WHERE’D BECK’S MINIONS GO?…. James Downie wrote an interesting piece this week, highlighting the “decline of Glenn Beck.” That the decline has occurred seems fairly obvious; what’s important is figuring out why the deranged media personality has stumbled so badly.
The premise of Downie’s case seems incontrovertible. Beck has lost more than a third of television viewers in just a year; his radio show has been dropped in several major media markets after its ratings faltered; advertisers have abandoned him in droves; and sales of his most recent book fell far short of his other titles from recent years.
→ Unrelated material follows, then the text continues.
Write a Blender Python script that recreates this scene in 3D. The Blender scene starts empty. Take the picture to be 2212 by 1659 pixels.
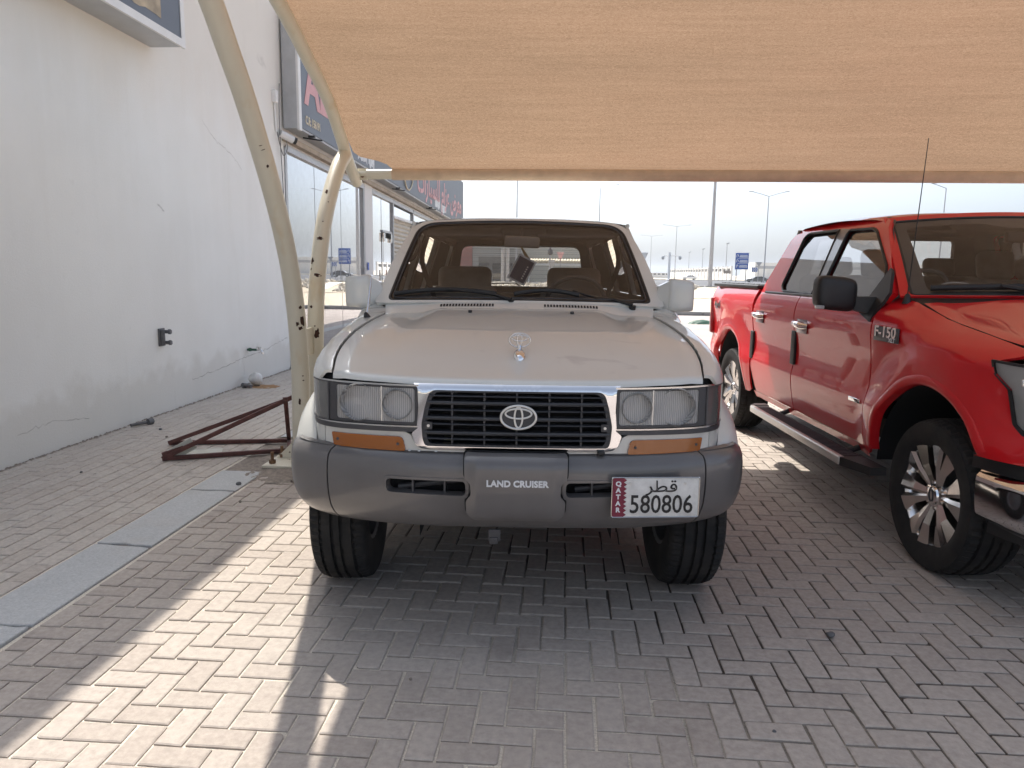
import bpy, bmesh, math, random
from mathutils import Vector, Matrix, Euler
from mathutils.geometry import delaunay_2d_cdt
random.seed(11)
R = math.radians
scene = bpy.context.scene
COL = scene.collection

# ------------------------------------------------------------------ camera
CAM_Z = 1.54
_yaw, _pitch, _roll = R(4.0), R(8.7), R(0.8)
_f = Vector((-math.sin(_yaw) * math.cos(_pitch), math.cos(_yaw) * math.cos(_pitch), -math.sin(_pitch)))
_r0 = Vector((math.cos(_yaw), math.sin(_yaw), 0))
_u0 = _r0.cross(_f)
_r = _r0 * math.cos(_roll) + _u0 * math.sin(_roll)
_u = -_r0 * math.sin(_roll) + _u0 * math.cos(_roll)
cam_data = bpy.data.cameras.new("camera")
cam = bpy.data.objects.new("camera", cam_data)
COL.objects.link(cam)
cam.matrix_world = Matrix(((_r.x, _u.x, -_f.x, 0), (_r.y, _u.y, -_f.y, 0), (_r.z, _u.z, -_f.z, CAM_Z), (0, 0, 0, 1)))
cam_data.sensor_width = 36.0
cam_data.sensor_fit = 'HORIZONTAL'
cam_data.lens = 36.0 * 1580 / 2212
cam_data.clip_start = 0.05
cam_data.clip_end = 6000
scene.camera = cam

# ------------------------------------------------------------------ sky and sun
SUN = Vector((-0.38, 0.63, 1.0)).normalized()          # towards the sun
world = bpy.data.worlds.new("World")
scene.world = world
world.use_nodes = True
wt = world.node_tree
wt.nodes.clear()
sky = wt.nodes.new("ShaderNodeTexSky")
sky.sky_type = 'NISHITA'
sky.sun_disc = False
sky.sun_elevation = math.asin(SUN.z)
sky.sun_rotation = math.atan2(SUN.x, SUN.y)
sky.altitude = 10
sky.air_density = 0.7
sky.dust_density = 4.2
sky.ozone_density = 1.0
bg = wt.nodes.new("ShaderNodeBackground")
bg.inputs["Strength"].default_value = 0.14
wo = wt.nodes.new("ShaderNodeOutputWorld")
hs = wt.nodes.new('ShaderNodeHueSaturation')          # hazy desert air: the whole sky is paler
hs.inputs['Saturation'].default_value = 0.5
wt.links.new(sky.outputs[0], hs.inputs['Color'])
ti = wt.nodes.new('ShaderNodeMix'); ti.data_type = 'RGBA'; ti.blend_type = 'MULTIPLY'   # neutral daylight balance over the whole sky
ti.inputs[0].default_value = 1.0; ti.inputs[7].default_value = (.93, .995, 1.06, 1)
wt.links.new(hs.outputs[0], ti.inputs[6])
wt.links.new(ti.outputs[2], bg.inputs[0])
wt.links.new(bg.outputs[0], wo.inputs[0])
sl = bpy.data.lights.new("sun", 'SUN')
sl.energy = 3.3
sl.angle = R(0.45)
sl.color = (1.0, 0.94, 0.85)
so = bpy.data.objects.new("sun", sl)
COL.objects.link(so)
so.rotation_euler = (-SUN).to_track_quat('-Z', 'Y').to_euler()
so.location = (-8, 14, 22)
scene.view_settings.view_transform = 'Standard'
scene.view_settings.look = 'None'
scene.view_settings.exposure = 1.03
scene.view_settings.gamma = 1.0
scene.cycles.use_denoising = True
scene.cycles.max_bounces = 10
scene.cycles.transparent_max_bounces = 16
scene.cycles.sample_clamp_indirect = 8.0
scene.cycles.caustics_reflective = False
scene.cycles.caustics_refractive = False

# ------------------------------------------------------------------ helpers
def tag(o, label=None, cat=None, group=None, kind=None):
    if label: o["label"] = label
    if cat: o["category"] = cat
    if group: o["group"] = group
    if kind: o["kind"] = kind
    return o

def thing(name, label, cat, loc=(0, 0, 0), rz=0.0, group=None):
    o = bpy.data.objects.new(name, None)
    COL.objects.link(o)
    o.empty_display_size = 0.1
    o.location = loc
    o.rotation_euler = (0, 0, rz)
    return tag(o, label, cat, group)

def link(name, me, m, parent=None, smooth=None):
    o = bpy.data.objects.new(name, me)
    COL.objects.link(o)
    if m is not None and not me.materials:
        me.materials.append(m)
    if parent is not None:
        o.parent = parent
    if smooth is not None:
        me.polygons.foreach_set("use_smooth", [True] * len(me.polygons))
        if smooth < 180:
            me.set_sharp_from_angle(angle=R(smooth))
    return o

def copy_tree(o, parent=None):
    c = o.copy()
    COL.objects.link(c)
    c.parent = parent
    for ch in list(o.children):
        copy_tree(ch, c)
    return c

class MB:
    """collects simple shapes into one mesh"""
    def __init__(s):
        s.v = []; s.f = []
    def add(s, vs, fs, M=None):
        b = len(s.v)
        s.v += [tuple(M @ Vector(p)) if M else tuple(p) for p in vs]
        s.f += [tuple(b + i for i in f) for f in fs]
        return s
    def box(s, c, d, M=None, ch=0.0):
        x, y, z = (q / 2 for q in d)
        T = Matrix.Translation(c) @ (M if M else Matrix())
        if ch <= 0:
            vs = [(-x, -y, -z), (x, -y, -z), (x, y, -z), (-x, y, -z), (-x, -y, z), (x, -y, z), (x, y, z), (-x, y, z)]
            return s.add(vs, [(0, 3, 2, 1), (4, 5, 6, 7), (0, 1, 5, 4), (1, 2, 6, 5), (2, 3, 7, 6), (3, 0, 4, 7)], T)
        bm = bmesh.new()
        bmesh.ops.create_cube(bm, size=1)
        for q in bm.verts: q.co = Vector((q.co.x * 2 * x, q.co.y * 2 * y, q.co.z * 2 * z))
        bmesh.ops.bevel(bm, geom=bm.edges[:], offset=ch, segments=3, profile=0.5, affect='EDGES')
        bm.verts.index_update()
        s.add([q.co[:] for q in bm.verts], [[q.index for q in f.verts] for f in bm.faces], T)
        bm.free()
        return s
    def tube(s, pts, r, n=10, cap=True, flat=1.0, up=None):
        pts = [Vector(p) for p in pts]
        rs = r if isinstance(r, (list, tuple)) else [r] * len(pts)
        b = len(s.v)
        t0 = (pts[1] - pts[0]).normalized()
        a = Vector(up) if up else (Vector((0, 0, 1)) if abs(t0.z) < .9 else Vector((0, 1, 0)))
        nrm = (a - t0 * a.dot(t0)).normalized()
        for i, p in enumerate(pts):
            t = (pts[min(i + 1, len(pts) - 1)] - pts[max(i - 1, 0)]).normalized()
            nrm = (nrm - t * nrm.dot(t)).normalized()
            bi = t.cross(nrm)
            for k in range(n):
                an = 2 * math.pi * k / n
                s.v.append(tuple(p + (nrm * math.cos(an) * flat + bi * math.sin(an)) * rs[i]))
        m = len(pts)
        for i in range(m - 1):
            for k in range(n):
                k2 = (k + 1) % n
                s.f.append((b + i * n + k, b + i * n + k2, b + (i + 1) * n + k2, b + (i + 1) * n + k))
        if cap:
            s.f.append(tuple(b + k for k in reversed(range(n))))
            s.f.append(tuple(b + (m - 1) * n + k for k in range(n)))
        return s
    def ring(s, pts, r, n=8, flat=1.0, up=(0, 1, 0)):
        """closed tube"""
        pts = [Vector(p) for p in pts]
        b = len(s.v); m = len(pts); U = Vector(up)
        for i, p in enumerate(pts):
            t = (pts[(i + 1) % m] - pts[i - 1]).normalized()
            nr = (U - t * U.dot(t)).normalized(); bi = t.cross(nr)
            for k in range(n):
                an = 2 * math.pi * k / n
                s.v.append(tuple(p + (nr * math.cos(an) * flat + bi * math.sin(an)) * r))
        for i in range(m):
            for k in range(n):
                i2 = (i + 1) % m; k2 = (k + 1) % n
                s.f.append((b + i * n + k, b + i * n + k2, b + i2 * n + k2, b + i2 * n + k))
        return s
    def lathe(s, prof, n=32, M=None, fn=None, cap=False):
        """profile [(r, h)] turned round local Z"""
        b = []; fs = []
        for j, (r, h) in enumerate(prof):
            for k in range(n):
                an = 2 * math.pi * k / n
                rr = fn(j, k, r) if fn else r
                b.append((rr * math.cos(an), rr * math.sin(an), h))
        for j in range(len(prof) - 1):
            for k in range(n):
                k2 = (k + 1) % n
                fs.append((j * n + k, j * n + k2, (j + 1) * n + k2, (j + 1) * n + k))
        if cap:
            fs.append(tuple(reversed(range(n))))
            fs.append(tuple((len(prof) - 1) * n + k for k in range(n)))
        return s.add(b, fs, M)
    def prism(s, poly, a, b, M=None):
        """2-D polygon (counter-clockwise) between heights a and b"""
        n = len(poly)
        vs = [(x, y, a) for x, y in poly] + [(x, y, b) for x, y in poly]
        fs = [tuple(reversed(range(n))), tuple(range(n, 2 * n))]
        fs += [(i, (i + 1) % n, n + (i + 1) % n, n + i) for i in range(n)]
        return s.add(vs, fs, M)
    def mesh(s, name):
        me = bpy.data.meshes.new(name)
        me.from_pydata(s.v, [], s.f)
        me.validate()
        me.update()
        return me
    def build(s, name, m, parent=None, smooth=35):
        return link(name, s.mesh(name), m, parent, smooth)

def cr(pts, n):
    """Catmull-Rom through points, n samples per span"""
    P = [Vector(p) for p in pts]
    P = [P[0] * 2 - P[1]] + P + [P[-1] * 2 - P[-2]]
    out = []
    for i in range(1, len(P) - 2):
        a, b, c, d = P[i - 1], P[i], P[i + 1], P[i + 2]
        for k in range(n):
            t = k / n
            out.append(0.5 * ((2 * b) + (c - a) * t + (2 * a - 5 * b + 4 * c - d) * t * t + (3 * b - a - 3 * c + d) * t ** 3))
    out.append(P[-2])
    return out

def lerp_tab(tab, x):
    """monotone table interpolation, smooth between entries"""
    if x <= tab[0][0]: return tab[0][1]
    if x >= tab[-1][0]: return tab[-1][1]
    for i in range(len(tab) - 1):
        x0, y0 = tab[i]; x1, y1 = tab[i + 1]
        if x <= x1:
            def sl(j):
                if j <= 0 or j >= len(tab) - 1: 
                    a = min(max(j, 1), len(tab) - 1)
                    return (tab[a][1] - tab[a - 1][1]) / (tab[a][0] - tab[a - 1][0])
                return (tab[j + 1][1] - tab[j - 1][1]) / (tab[j + 1][0] - tab[j - 1][0])
            h = x1 - x0; t = (x - x0) / h
            m0, m1 = sl(i) * h, sl(i + 1) * h
            return (2*t**3 - 3*t*t + 1) * y0 + (t**3 - 2*t*t + t) * m0 + (-2*t**3 + 3*t*t) * y1 + (t**3 - t*t) * m1

def sstep(a, b, x):
    t = min(1, max(0, (x - a) / (b - a)))
    return t * t * (3 - 2 * t)

def rpoly(pts, rad, n=5):
    """polygon with rounded corners; rad is a number or one per corner"""
    out = []
    m = len(pts)
    for i in range(m):
        r = rad[i] if isinstance(rad, (list, tuple)) else rad
        p = Vector(pts[i]).to_2d(); a = Vector(pts[i - 1]).to_2d(); b = Vector(pts[(i + 1) % m]).to_2d()
        if r <= 0:
            out.append((p.x, p.y)); continue
        da = a - p; db = b - p
        r2 = min(r, da.length * .49, db.length * .49)
        A = p + da.normalized() * r2; B = p + db.normalized() * r2
        for k in range(n + 1):
            t = k / n
            q = A * (1 - t) ** 2 + p * 2 * t * (1 - t) + B * t * t
            out.append((q.x, q.y))
    return out

def dens(loop, step):
    out = []
    for i in range(len(loop)):
        a = Vector(loop[i]); b = Vector(loop[(i + 1) % len(loop)])
        d = (b - a).length
        if d < 1e-6: continue
        k = max(1, int(math.ceil(d / step)))
        for j in range(k):
            q = a.lerp(b, j / k); out.append((q.x, q.y))
    return out

def inside(p, loop):
    x, y = p; c = False
    n = len(loop); j = n - 1
    for i in range(n):
        xi, yi = loop[i]; xj, yj = loop[j]
        if (yi > y) != (yj > y) and x < (xj - xi) * (y - yi) / (yj - yi) + xi:
            c = not c
        j = i
    return c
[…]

Perhaps most strikingly, notable conservatives have given up on Beck, dismissing him as a ridiculous nut that makes the right look bad. Bill Kristol, Rich Lowry, John Fund, and Jennifer Rubin have all publicly criticized Beck, and Pete Wehner argued, “If conservatism were ever to hitch its wagon to this self-described rodeo clown, it would collapse as a movement.”
But the key is understanding why. Downie offers a compelling explanation.
Beck built a following by making outlandish, conspiratorial claims — about ACORN, Obama, and so on. (Bizarrely, his extremism may have augmented the number of curious liberal viewers tuning in: A Pew Research Center poll from last September found that 9 percent of Beck’s Fox viewers identified as Democrats, and 21 percent as moderates or liberals.) But “anytime you have extreme stimulus,” says Alexander Zaitchik, author of the unauthorized Beck biography Common Nonsense, “you’ll have diminishing returns.” Beck, says Zaitchik, was caught “in a vicious circle”: To keep viewers coming back, he had to keep creating new, more intricate theories.
Last November, in a two-part special that indirectly invoked anti-Semitism, he accused liberal Jewish financier George Soros of orchestrating the fall of foreign governments for financial gain. During the Egyptian Revolution, Beck sided with Hosni Mubarak, alleging that his fall was “controlled by the socialist communists and the Muslim Brotherhood.” Beck is now warning viewers not to use Google, accusing the search-engine giant of “being deep in bed with the government.” In recent months, it seems, Beck’s theories became so outlandish that even conservatives — both viewers and media personalities — were having a hard time stomaching them. Now, each new idea appears to be costing Beck both eyeballs and credibility. “At some point,” says Boehlert, “it doesn’t add up any more.”
Worse, it even leads to repetition. Kevin Drum noted the other day that he caught part of Beck’s show and found the host ranting about Van Jones again: “[Beck] either replays his greatest hits over and over … or he creates ever more convoluted alternate universes that are not just harder to follow, but are also increasingly hard to believe for an audience that basically just wants to hear that Barack Obama is Satan.”
This is all pretty persuasive, but there’s another way of looking at this. Adam Serwer argued yesterday:
I think the answer may be in this Pew poll Ben Smith flagged yesterday showing that the number of people “angry at the federal government” has declined by 9 percent. According to Pew, “much of the decline” comes from “Republicans and Tea Party supporters.” Republicans have calmed down, and Beck has stayed high-strung.
The whole Republican narrative is based on the idea that conservatives are the “real Americans” and that liberals and Democrats are illegitimate democratic actors who only gain power through illicit means. Beck and his chalkboard met the need conservatives had to persuade themselves of this in the aftermath of political losses in 2006 and particularly 2008. Republicans, having regained control of the House and excised the existential crisis caused by losing the presidential election, feel like things are “getting back to normal.” So they simply don’t have the same appetite for the kind of cathartic insanity Beck provides. It’s not really that Beck has really changed; it’s that Republicans don’t really need him anymore.
I agree with most of this, but not quite all of it. Looking at the numbers, Beck’s decline occurred throughout 2010, before Republicans had a successful midterm cycle, and during a period of ambitious Democratic policymaking. Things hadn’t quite gotten “back to normal” when Beck’s audience moved on.
But I agree that the larger societal developments have very likely had a real impact. There were times in early 2009, with the threat of a global economic collapse a little too real, that plenty of folks were thinking, “Oh God, oh God, we’re all going to die. Time to stock up on canned goods and ammunition.” Beck’s madness spoke to those anxieties quite effectively.
And yet, we’re not there anymore. The economy’s growing; Democrats didn’t eliminate capitalism; there are no secret messages in the clouds implanted by Islamic gay communists. The country is slowly exhaling after a period of tumult.
It’s not just that Republicans don’t really need Beck anymore; it’s that Americans don’t really need Beck anymore, now that the intensity of the anxiety has passed.